The debris hut is not the perfect shelter for all terrain’s and climates. But, it should be a primary weapon in any evader’s arsenal to battle the Reaper. More specialty shelters will be featured in other parts of this website.

One of the staple shelters of the preparedness community is the lean-to. It is simple to construct and doesn’t use a large amount of material in its construction. It is based primarily on the concept of keeping precipitation off of your head and blocking the wind from at least three sides. With the addition of a tall fire reflector on the open front and a fire, it will provide a good shelter.
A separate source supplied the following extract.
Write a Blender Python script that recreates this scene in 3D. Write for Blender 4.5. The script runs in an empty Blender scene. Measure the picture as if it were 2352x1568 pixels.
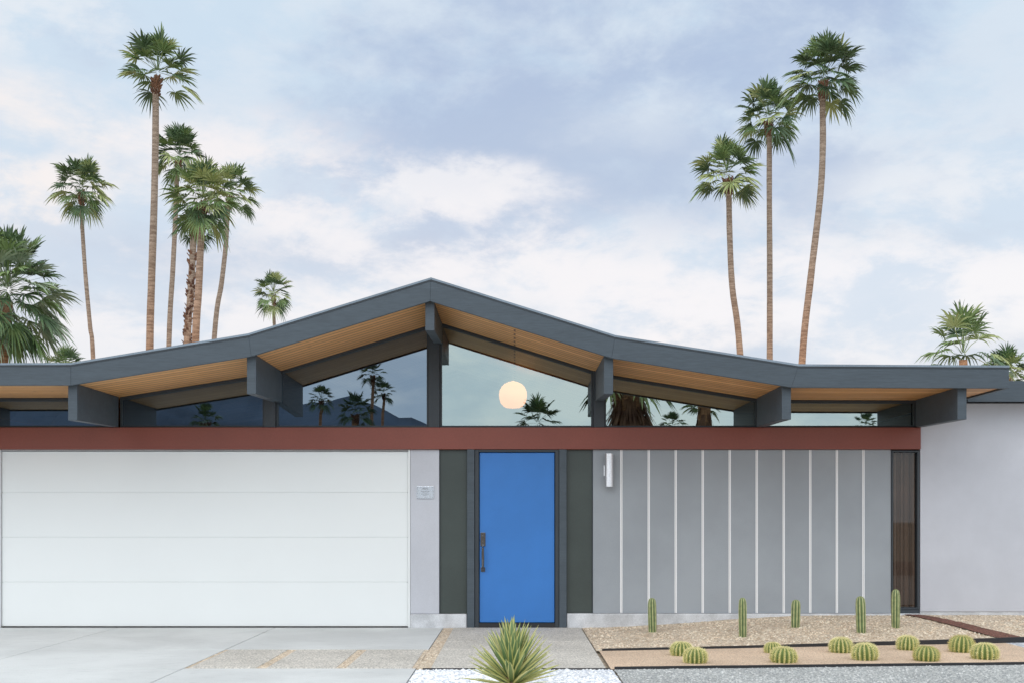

The most common mistakes that U.S. RSOG students make when constructing their lean-to is making the shelter too tall. It should be kept low to the ground and just high enough for a survivor to lay on his/her side with at least a foot of packed insulation under them. The fire reflector(s) should span the entire front of the shelter. If it was being built in a hot climate the two ends of the shelter would be left open and there wouldn’t be any need for the fire reflectors. Face the shelter to the southeast in the winter months and the north in the summer months. Roughing out a shallow trench around the "drip line" of the shelter will help to channel the run–off away from your shelter during down pours (U.S. RSOG cadre speak from wet experience).

The keys to being shelter minded is one, knowing that you need it. Two, using your skill of improvisation to overcome the shortcomings dealt to you by the Reaper. And three, a little practice in different terrain’s and climates.